# WHAT THIS TASK INVOLVES
Output an exact reproduction of the data.
★ ★ ★ ★ ★
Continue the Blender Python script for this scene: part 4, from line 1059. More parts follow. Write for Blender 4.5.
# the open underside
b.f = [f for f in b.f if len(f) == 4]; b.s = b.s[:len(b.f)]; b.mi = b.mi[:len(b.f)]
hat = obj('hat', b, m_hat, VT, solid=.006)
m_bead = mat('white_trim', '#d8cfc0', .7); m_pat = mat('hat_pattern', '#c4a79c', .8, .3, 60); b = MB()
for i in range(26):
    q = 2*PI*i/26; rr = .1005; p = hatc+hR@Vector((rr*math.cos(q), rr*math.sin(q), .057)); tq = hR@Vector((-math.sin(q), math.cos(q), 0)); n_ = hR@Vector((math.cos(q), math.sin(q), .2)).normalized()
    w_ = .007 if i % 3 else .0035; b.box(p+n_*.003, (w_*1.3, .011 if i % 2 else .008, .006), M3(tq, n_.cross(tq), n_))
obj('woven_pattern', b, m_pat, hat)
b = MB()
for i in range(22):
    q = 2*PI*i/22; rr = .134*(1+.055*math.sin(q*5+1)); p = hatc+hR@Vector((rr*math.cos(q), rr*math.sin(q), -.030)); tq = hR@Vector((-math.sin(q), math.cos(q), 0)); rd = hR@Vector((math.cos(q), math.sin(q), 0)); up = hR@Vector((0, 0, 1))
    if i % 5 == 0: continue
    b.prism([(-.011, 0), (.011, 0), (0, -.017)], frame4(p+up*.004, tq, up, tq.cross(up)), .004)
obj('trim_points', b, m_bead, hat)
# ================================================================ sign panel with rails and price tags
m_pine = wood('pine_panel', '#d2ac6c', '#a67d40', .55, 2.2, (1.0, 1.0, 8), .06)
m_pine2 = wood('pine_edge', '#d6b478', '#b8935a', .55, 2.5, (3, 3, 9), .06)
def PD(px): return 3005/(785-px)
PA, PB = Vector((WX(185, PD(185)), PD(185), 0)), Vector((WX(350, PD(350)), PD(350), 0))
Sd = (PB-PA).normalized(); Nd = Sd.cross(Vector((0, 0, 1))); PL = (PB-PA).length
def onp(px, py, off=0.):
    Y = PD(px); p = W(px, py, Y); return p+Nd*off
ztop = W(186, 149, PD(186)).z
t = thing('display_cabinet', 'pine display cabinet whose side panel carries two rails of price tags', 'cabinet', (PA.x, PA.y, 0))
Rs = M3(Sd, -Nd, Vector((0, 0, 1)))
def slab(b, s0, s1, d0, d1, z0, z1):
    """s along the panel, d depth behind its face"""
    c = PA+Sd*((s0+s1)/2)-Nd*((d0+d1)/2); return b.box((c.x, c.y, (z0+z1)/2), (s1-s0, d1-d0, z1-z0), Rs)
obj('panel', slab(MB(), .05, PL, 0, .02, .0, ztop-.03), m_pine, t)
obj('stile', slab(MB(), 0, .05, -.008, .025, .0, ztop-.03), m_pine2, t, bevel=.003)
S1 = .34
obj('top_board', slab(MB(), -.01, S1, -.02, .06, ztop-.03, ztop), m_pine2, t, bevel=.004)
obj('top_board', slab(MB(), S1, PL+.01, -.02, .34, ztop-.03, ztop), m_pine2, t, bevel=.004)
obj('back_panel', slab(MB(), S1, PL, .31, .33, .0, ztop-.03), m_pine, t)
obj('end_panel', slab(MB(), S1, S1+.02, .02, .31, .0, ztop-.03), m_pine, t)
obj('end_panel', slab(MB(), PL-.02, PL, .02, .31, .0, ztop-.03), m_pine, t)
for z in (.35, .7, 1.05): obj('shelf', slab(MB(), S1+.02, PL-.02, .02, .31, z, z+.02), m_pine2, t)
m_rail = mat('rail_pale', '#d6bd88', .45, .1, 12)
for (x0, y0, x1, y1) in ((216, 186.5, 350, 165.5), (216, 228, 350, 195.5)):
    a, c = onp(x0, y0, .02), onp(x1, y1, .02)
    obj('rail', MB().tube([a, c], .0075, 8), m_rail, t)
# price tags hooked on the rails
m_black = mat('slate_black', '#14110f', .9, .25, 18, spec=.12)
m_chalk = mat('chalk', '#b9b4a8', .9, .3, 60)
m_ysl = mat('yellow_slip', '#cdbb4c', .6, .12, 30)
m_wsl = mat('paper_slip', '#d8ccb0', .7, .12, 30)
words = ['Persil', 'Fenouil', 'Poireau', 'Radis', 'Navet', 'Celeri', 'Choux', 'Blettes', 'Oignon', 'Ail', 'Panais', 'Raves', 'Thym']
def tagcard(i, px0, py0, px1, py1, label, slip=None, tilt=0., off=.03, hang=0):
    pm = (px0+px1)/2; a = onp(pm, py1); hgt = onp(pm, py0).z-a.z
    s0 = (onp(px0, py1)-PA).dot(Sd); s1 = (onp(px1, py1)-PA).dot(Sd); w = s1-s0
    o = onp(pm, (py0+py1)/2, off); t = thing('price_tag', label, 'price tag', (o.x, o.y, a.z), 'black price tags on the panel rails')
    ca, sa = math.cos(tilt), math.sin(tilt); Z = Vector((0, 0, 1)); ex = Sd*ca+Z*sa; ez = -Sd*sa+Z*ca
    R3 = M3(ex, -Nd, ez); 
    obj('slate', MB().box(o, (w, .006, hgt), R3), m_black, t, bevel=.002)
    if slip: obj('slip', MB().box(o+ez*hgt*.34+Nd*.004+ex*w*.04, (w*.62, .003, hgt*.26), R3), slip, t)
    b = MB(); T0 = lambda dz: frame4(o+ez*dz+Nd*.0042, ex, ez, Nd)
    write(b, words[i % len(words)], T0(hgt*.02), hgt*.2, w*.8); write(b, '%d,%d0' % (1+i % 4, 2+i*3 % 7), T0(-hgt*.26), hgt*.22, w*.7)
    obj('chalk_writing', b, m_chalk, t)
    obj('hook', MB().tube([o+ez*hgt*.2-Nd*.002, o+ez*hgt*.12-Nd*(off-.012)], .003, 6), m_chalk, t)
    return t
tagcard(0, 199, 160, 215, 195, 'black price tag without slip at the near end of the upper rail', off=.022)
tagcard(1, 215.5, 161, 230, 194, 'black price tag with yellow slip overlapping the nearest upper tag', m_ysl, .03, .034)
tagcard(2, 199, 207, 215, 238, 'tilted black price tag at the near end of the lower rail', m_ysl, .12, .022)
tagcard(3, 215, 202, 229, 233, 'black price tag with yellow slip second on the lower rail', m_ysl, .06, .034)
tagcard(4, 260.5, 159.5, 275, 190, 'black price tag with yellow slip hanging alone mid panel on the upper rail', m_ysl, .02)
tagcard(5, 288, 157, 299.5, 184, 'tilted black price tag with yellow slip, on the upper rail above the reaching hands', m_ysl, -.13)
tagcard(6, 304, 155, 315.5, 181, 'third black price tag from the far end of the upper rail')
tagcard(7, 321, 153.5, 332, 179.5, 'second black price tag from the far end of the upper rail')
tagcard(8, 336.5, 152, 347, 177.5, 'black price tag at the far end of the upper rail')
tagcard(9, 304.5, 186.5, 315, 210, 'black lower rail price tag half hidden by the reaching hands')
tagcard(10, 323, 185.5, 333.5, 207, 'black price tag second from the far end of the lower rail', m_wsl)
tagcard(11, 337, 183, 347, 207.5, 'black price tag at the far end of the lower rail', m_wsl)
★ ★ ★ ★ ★
# REPLY TO THE EXERCISE
Continue the Blender Python script for this scene: part 4, from line 1059. More parts follow. Write for Blender 4.5.
# the open underside
b.f = [f for f in b.f if len(f) == 4]; b.s = b.s[:len(b.f)]; b.mi = b.mi[:len(b.f)]
hat = obj('hat', b, m_hat, VT, solid=.006)
m_bead = mat('white_trim', '#d8cfc0', .7); m_pat = mat('hat_pattern', '#c4a79c', .8, .3, 60); b = MB()
for i in range(26):
    q = 2*PI*i/26; rr = .1005; p = hatc+hR@Vector((rr*math.cos(q), rr*math.sin(q), .057)); tq = hR@Vector((-math.sin(q), math.cos(q), 0)); n_ = hR@Vector((math.cos(q), math.sin(q), .2)).normalized()
    w_ = .007 if i % 3 else .0035; b.box(p+n_*.003, (w_*1.3, .011 if i % 2 else .008, .006), M3(tq, n_.cross(tq), n_))
obj('woven_pattern', b, m_pat, hat)
b = MB()
for i in range(22):
    q = 2*PI*i/22; rr = .134*(1+.055*math.sin(q*5+1)); p = hatc+hR@Vector((rr*math.cos(q), rr*math.sin(q), -.030)); tq = hR@Vector((-math.sin(q), math.cos(q), 0)); rd = hR@Vector((math.cos(q), math.sin(q), 0)); up = hR@Vector((0, 0, 1))
    if i % 5 == 0: continue
    b.prism([(-.011, 0), (.011, 0), (0, -.017)], frame4(p+up*.004, tq, up, tq.cross(up)), .004)
obj('trim_points', b, m_bead, hat)
# ================================================================ sign panel with rails and price tags
m_pine = wood('pine_panel', '#d2ac6c', '#a67d40', .55, 2.2, (1.0, 1.0, 8), .06)
m_pine2 = wood('pine_edge', '#d6b478', '#b8935a', .55, 2.5, (3, 3, 9), .06)
def PD(px): return 3005/(785-px)
PA, PB = Vector((WX(185, PD(185)), PD(185), 0)), Vector((WX(350, PD(350)), PD(350), 0))
Sd = (PB-PA).normalized(); Nd = Sd.cross(Vector((0, 0, 1))); PL = (PB-PA).length
def onp(px, py, off=0.):
    Y = PD(px); p = W(px, py, Y); return p+Nd*off
ztop = W(186, 149, PD(186)).z
t = thing('display_cabinet', 'pine display cabinet whose side panel carries two rails of price tags', 'cabinet', (PA.x, PA.y, 0))
Rs = M3(Sd, -Nd, Vector((0, 0, 1)))
def slab(b, s0, s1, d0, d1, z0, z1):
    """s along the panel, d depth behind its face"""
    c = PA+Sd*((s0+s1)/2)-Nd*((d0+d1)/2); return b.box((c.x, c.y, (z0+z1)/2), (s1-s0, d1-d0, z1-z0), Rs)
obj('panel', slab(MB(), .05, PL, 0, .02, .0, ztop-.03), m_pine, t)
obj('stile', slab(MB(), 0, .05, -.008, .025, .0, ztop-.03), m_pine2, t, bevel=.003)
S1 = .34
obj('top_board', slab(MB(), -.01, S1, -.02, .06, ztop-.03, ztop), m_pine2, t, bevel=.004)
obj('top_board', slab(MB(), S1, PL+.01, -.02, .34, ztop-.03, ztop), m_pine2, t, bevel=.004)
obj('back_panel', slab(MB(), S1, PL, .31, .33, .0, ztop-.03), m_pine, t)
obj('end_panel', slab(MB(), S1, S1+.02, .02, .31, .0, ztop-.03), m_pine, t)
obj('end_panel', slab(MB(), PL-.02, PL, .02, .31, .0, ztop-.03), m_pine, t)
for z in (.35, .7, 1.05): obj('shelf', slab(MB(), S1+.02, PL-.02, .02, .31, z, z+.02), m_pine2, t)
m_rail = mat('rail_pale', '#d6bd88', .45, .1, 12)
for (x0, y0, x1, y1) in ((216, 186.5, 350, 165.5), (216, 228, 350, 195.5)):
    a, c = onp(x0, y0, .02), onp(x1, y1, .02)
    obj('rail', MB().tube([a, c], .0075, 8), m_rail, t)
# price tags hooked on the rails
m_black = mat('slate_black', '#14110f', .9, .25, 18, spec=.12)
m_chalk = mat('chalk', '#b9b4a8', .9, .3, 60)
m_ysl = mat('yellow_slip', '#cdbb4c', .6, .12, 30)
m_wsl = mat('paper_slip', '#d8ccb0', .7, .12, 30)
words = ['Persil', 'Fenouil', 'Poireau', 'Radis', 'Navet', 'Celeri', 'Choux', 'Blettes', 'Oignon', 'Ail', 'Panais', 'Raves', 'Thym']
def tagcard(i, px0, py0, px1, py1, label, slip=None, tilt=0., off=.03, hang=0):
    pm = (px0+px1)/2; a = onp(pm, py1); hgt = onp(pm, py0).z-a.z
    s0 = (onp(px0, py1)-PA).dot(Sd); s1 = (onp(px1, py1)-PA).dot(Sd); w = s1-s0
    o = onp(pm, (py0+py1)/2, off); t = thing('price_tag', label, 'price tag', (o.x, o.y, a.z), 'black price tags on the panel rails')
    ca, sa = math.cos(tilt), math.sin(tilt); Z = Vector((0, 0, 1)); ex = Sd*ca+Z*sa; ez = -Sd*sa+Z*ca
    R3 = M3(ex, -Nd, ez); 
    obj('slate', MB().box(o, (w, .006, hgt), R3), m_black, t, bevel=.002)
    if slip: obj('slip', MB().box(o+ez*hgt*.34+Nd*.004+ex*w*.04, (w*.62, .003, hgt*.26), R3), slip, t)
    b = MB(); T0 = lambda dz: frame4(o+ez*dz+Nd*.0042, ex, ez, Nd)
    write(b, words[i % len(words)], T0(hgt*.02), hgt*.2, w*.8); write(b, '%d,%d0' % (1+i % 4, 2+i*3 % 7), T0(-hgt*.26), hgt*.22, w*.7)
    obj('chalk_writing', b, m_chalk, t)
    obj('hook', MB().tube([o+ez*hgt*.2-Nd*.002, o+ez*hgt*.12-Nd*(off-.012)], .003, 6), m_chalk, t)
    return t
tagcard(0, 199, 160, 215, 195, 'black price tag without slip at the near end of the upper rail', off=.022)
tagcard(1, 215.5, 161, 230, 194, 'black price tag with yellow slip overlapping the nearest upper tag', m_ysl, .03, .034)
tagcard(2, 199, 207, 215, 238, 'tilted black price tag at the near end of the lower rail', m_ysl, .12, .022)
tagcard(3, 215, 202, 229, 233, 'black price tag with yellow slip second on the lower rail', m_ysl, .06, .034)
tagcard(4, 260.5, 159.5, 275, 190, 'black price tag with yellow slip hanging alone mid panel on the upper rail', m_ysl, .02)
tagcard(5, 288, 157, 299.5, 184, 'tilted black price tag with yellow slip, on the upper rail above the reaching hands', m_ysl, -.13)
tagcard(6, 304, 155, 315.5, 181, 'third black price tag from the far end of the upper rail')
tagcard(7, 321, 153.5, 332, 179.5, 'second black price tag from the far end of the upper rail')
tagcard(8, 336.5, 152, 347, 177.5, 'black price tag at the far end of the upper rail')
tagcard(9, 304.5, 186.5, 315, 210, 'black lower rail price tag half hidden by the reaching hands')
tagcard(10, 323, 185.5, 333.5, 207, 'black price tag second from the far end of the lower rail', m_wsl)
tagcard(11, 337, 183, 347, 207.5, 'black price tag at the far end of the lower rail', m_wsl)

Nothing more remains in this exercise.